In my interview series with leaders making an impact, I had the opportunity to interview Brady Smith. He is the Director of Development for NW Works.


Can you tell us a little bit more about what your role is specifically in your new role at NW Works what that looks like?

I just started at NW Works about two months ago as their Director of iDevelopment. It’s actually the first Director of Development that they’ve had in their 50-year history. It’s an amazing organization and they help find employment opportunities and workforce entry for individuals with disabilities all across the spectrum.

They generate an income on their business lines and their business services. So, unlike most nonprofits they’ve never really had to depend on donors and any type of fundraising. They’ve been pretty self-sufficient and now they’re at a point where they want to grow. They brought me in and now we’re rebuilding a development program together.

Who would you like to thank for inspiring you in your professional life and why?

It’s probably cliché but I don’t think that I would have been given the opportunity or believed that I could have any type of success especially at such a young age without the guidance and the belief my mom always instilled in me.

By no means did we have a whole lot growing up, but the one thing I always knew and the greatest gift I think you can give people is just making sure they know you believe in them. She never said anything was impossible and she let me go and figure things out and always believed that I could do it.

How have you built relationships with people who are older than you and more established within the organization?

There are people who have supported the organization in the past and it’s important to me to steward those relationships. I don’t want to recreate the wheel. I’m coming in and trying to re-engage with people who have already supported us and have a passion for what we do.

I’ve gotten used to being the youngest person in the room and making sure that I had the clout, but also sat back and listened when I didn’t need to be heard. I think we worry too much about making sure everyone knows we’re there. But if I sit in a room and talk for 50 minutes chances are, I missed out on a lot of opportunities to learn from the people around me.

So, right now it’s a lot of learning and it’s a lot of soaking. I want to make sure people know that I’m confident in what I’m doing and I’m confident in the expertise that I bring to the table.

Can you explain the difference between transactional and transformational relationships?

You never want your donors, board members, or your volunteers to feel like a vending machine. You never want them to feel like you need something and once you get what you need, you’re going to walk away. Then the next time you see them is when you’re coming back You want to enter into relationships that can be mutually beneficial.

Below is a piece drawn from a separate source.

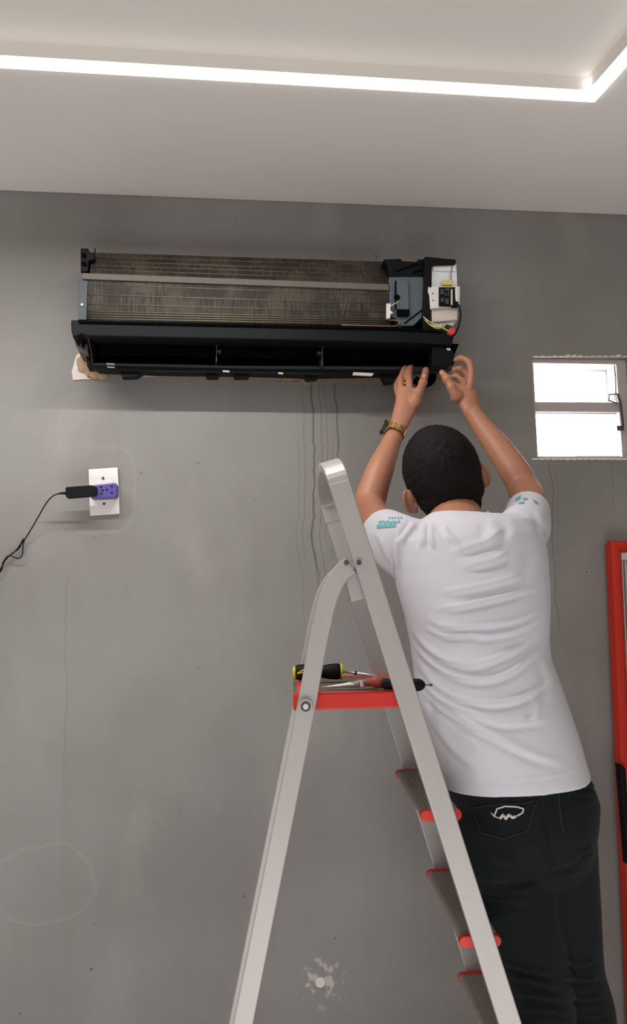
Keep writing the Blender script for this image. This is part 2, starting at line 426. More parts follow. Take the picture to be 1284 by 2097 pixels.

If you use the example of the vending machine, someone might give you a $500 gift and that might be the only gift that they ever give you. So, that’s great on that year’s fiscal bottom line, but if you start out on a transformational path, maybe they give you $250 this year but because they’ve engaged in this relationship with you, they become an annual donor and continually increase their gift for the next ten years. It might not look so great at the beginning because you’re really putting in that work, but in the course of ten years you’re looking at $500 versus maybe $10,000.

You mentioned the book, “The Five Love Languages.” How do you think we can bring those practices to workplace?

The book talks about the fact that you’re going to give love and show appreciation to other people in the ways that you best receive it, but other people aren’t always going to receive it that way. So, you might miss out an opportunity to really strengthen that relationship.

Not everyone likes public recognition so if someone is doing well and you think that making sure everybody else knows it is the best way to recognize them, you might be a super turn-off for somebody. You want to do your due diligence ahead of time to build the relationship and understand that maybe that person just wants a $25 gift card or a bottle of wine so that they can enjoy the Friday night with their spouse or maybe they want just a handwritten card of something just to show you gratitude.

The number one reason people leave jobs is because they don’t feel appreciated and they don’t feel like they’re valued in their organization. Compensation is always a top-three, but there’s only so much you can do about that as far as love languages. But simply putting in the effort to make sure your employees know how much you appreciate them goes a long way to performance and enhancing the workplace.